◆ Work required ◆
Repeat the whole listing below, word for word.

◆ Dataset excerpt ◆
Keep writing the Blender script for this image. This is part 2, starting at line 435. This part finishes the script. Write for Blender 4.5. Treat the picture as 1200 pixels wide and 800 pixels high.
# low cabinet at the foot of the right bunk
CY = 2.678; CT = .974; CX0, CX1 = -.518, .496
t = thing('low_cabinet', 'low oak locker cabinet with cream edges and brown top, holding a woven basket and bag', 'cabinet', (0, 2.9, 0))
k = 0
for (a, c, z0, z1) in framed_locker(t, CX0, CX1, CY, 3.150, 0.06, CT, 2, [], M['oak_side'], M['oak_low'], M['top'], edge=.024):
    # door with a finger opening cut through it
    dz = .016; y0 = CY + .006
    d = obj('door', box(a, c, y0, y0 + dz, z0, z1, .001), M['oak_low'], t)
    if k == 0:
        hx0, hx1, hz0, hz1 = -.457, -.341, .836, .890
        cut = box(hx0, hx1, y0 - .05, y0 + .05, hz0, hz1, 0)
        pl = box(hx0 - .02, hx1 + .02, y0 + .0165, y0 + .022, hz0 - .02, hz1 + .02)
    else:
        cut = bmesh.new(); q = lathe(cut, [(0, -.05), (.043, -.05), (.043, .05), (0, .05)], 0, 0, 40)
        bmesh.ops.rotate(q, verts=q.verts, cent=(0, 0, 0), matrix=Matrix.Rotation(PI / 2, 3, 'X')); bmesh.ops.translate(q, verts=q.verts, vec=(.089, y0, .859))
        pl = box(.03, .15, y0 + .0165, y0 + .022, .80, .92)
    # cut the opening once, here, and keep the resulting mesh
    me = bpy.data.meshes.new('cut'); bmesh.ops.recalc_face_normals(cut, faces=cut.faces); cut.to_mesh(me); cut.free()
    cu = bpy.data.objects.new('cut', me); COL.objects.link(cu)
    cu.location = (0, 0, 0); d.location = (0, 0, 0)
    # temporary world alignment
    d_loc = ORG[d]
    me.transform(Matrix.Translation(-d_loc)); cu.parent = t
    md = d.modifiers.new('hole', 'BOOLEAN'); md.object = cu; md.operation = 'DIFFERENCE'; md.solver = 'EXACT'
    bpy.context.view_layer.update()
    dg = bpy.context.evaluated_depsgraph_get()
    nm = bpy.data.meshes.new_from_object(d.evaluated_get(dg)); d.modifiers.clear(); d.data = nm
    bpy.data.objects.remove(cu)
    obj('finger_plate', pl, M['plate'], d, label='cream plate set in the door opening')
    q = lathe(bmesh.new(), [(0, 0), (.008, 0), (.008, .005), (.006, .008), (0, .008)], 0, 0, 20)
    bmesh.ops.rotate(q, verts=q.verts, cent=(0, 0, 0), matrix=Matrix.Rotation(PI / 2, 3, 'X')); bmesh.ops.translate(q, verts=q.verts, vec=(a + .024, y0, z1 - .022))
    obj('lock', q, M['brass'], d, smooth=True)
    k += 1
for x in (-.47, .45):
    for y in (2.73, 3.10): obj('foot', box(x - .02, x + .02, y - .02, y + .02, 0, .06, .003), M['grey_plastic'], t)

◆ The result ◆
Keep writing the Blender script for this image. This is part 2, starting at line 435. This part finishes the script. Write for Blender 4.5. Treat the picture as 1200 pixels wide and 800 pixels high.
# low cabinet at the foot of the right bunk
CY = 2.678; CT = .974; CX0, CX1 = -.518, .496
t = thing('low_cabinet', 'low oak locker cabinet with cream edges and brown top, holding a woven basket and bag', 'cabinet', (0, 2.9, 0))
k = 0
for (a, c, z0, z1) in framed_locker(t, CX0, CX1, CY, 3.150, 0.06, CT, 2, [], M['oak_side'], M['oak_low'], M['top'], edge=.024):
    # door with a finger opening cut through it
    dz = .016; y0 = CY + .006
    d = obj('door', box(a, c, y0, y0 + dz, z0, z1, .001), M['oak_low'], t)
    if k == 0:
        hx0, hx1, hz0, hz1 = -.457, -.341, .836, .890
        cut = box(hx0, hx1, y0 - .05, y0 + .05, hz0, hz1, 0)
        pl = box(hx0 - .02, hx1 + .02, y0 + .0165, y0 + .022, hz0 - .02, hz1 + .02)
    else:
        cut = bmesh.new(); q = lathe(cut, [(0, -.05), (.043, -.05), (.043, .05), (0, .05)], 0, 0, 40)
        bmesh.ops.rotate(q, verts=q.verts, cent=(0, 0, 0), matrix=Matrix.Rotation(PI / 2, 3, 'X')); bmesh.ops.translate(q, verts=q.verts, vec=(.089, y0, .859))
        pl = box(.03, .15, y0 + .0165, y0 + .022, .80, .92)
    # cut the opening once, here, and keep the resulting mesh
    me = bpy.data.meshes.new('cut'); bmesh.ops.recalc_face_normals(cut, faces=cut.faces); cut.to_mesh(me); cut.free()
    cu = bpy.data.objects.new('cut', me); COL.objects.link(cu)
    cu.location = (0, 0, 0); d.location = (0, 0, 0)
    # temporary world alignment
    d_loc = ORG[d]
    me.transform(Matrix.Translation(-d_loc)); cu.parent = t
    md = d.modifiers.new('hole', 'BOOLEAN'); md.object = cu; md.operation = 'DIFFERENCE'; md.solver = 'EXACT'
    bpy.context.view_layer.update()
    dg = bpy.context.evaluated_depsgraph_get()
    nm = bpy.data.meshes.new_from_object(d.evaluated_get(dg)); d.modifiers.clear(); d.data = nm
    bpy.data.objects.remove(cu)
    obj('finger_plate', pl, M['plate'], d, label='cream plate set in the door opening')
    q = lathe(bmesh.new(), [(0, 0), (.008, 0), (.008, .005), (.006, .008), (0, .008)], 0, 0, 20)
    bmesh.ops.rotate(q, verts=q.verts, cent=(0, 0, 0), matrix=Matrix.Rotation(PI / 2, 3, 'X')); bmesh.ops.translate(q, verts=q.verts, vec=(a + .024, y0, z1 - .022))
    obj('lock', q, M['brass'], d, smooth=True)
    k += 1
for x in (-.47, .45):
    for y in (2.73, 3.10): obj('foot', box(x - .02, x + .02, y - .02, y + .02, 0, .06, .003), M['grey_plastic'], t)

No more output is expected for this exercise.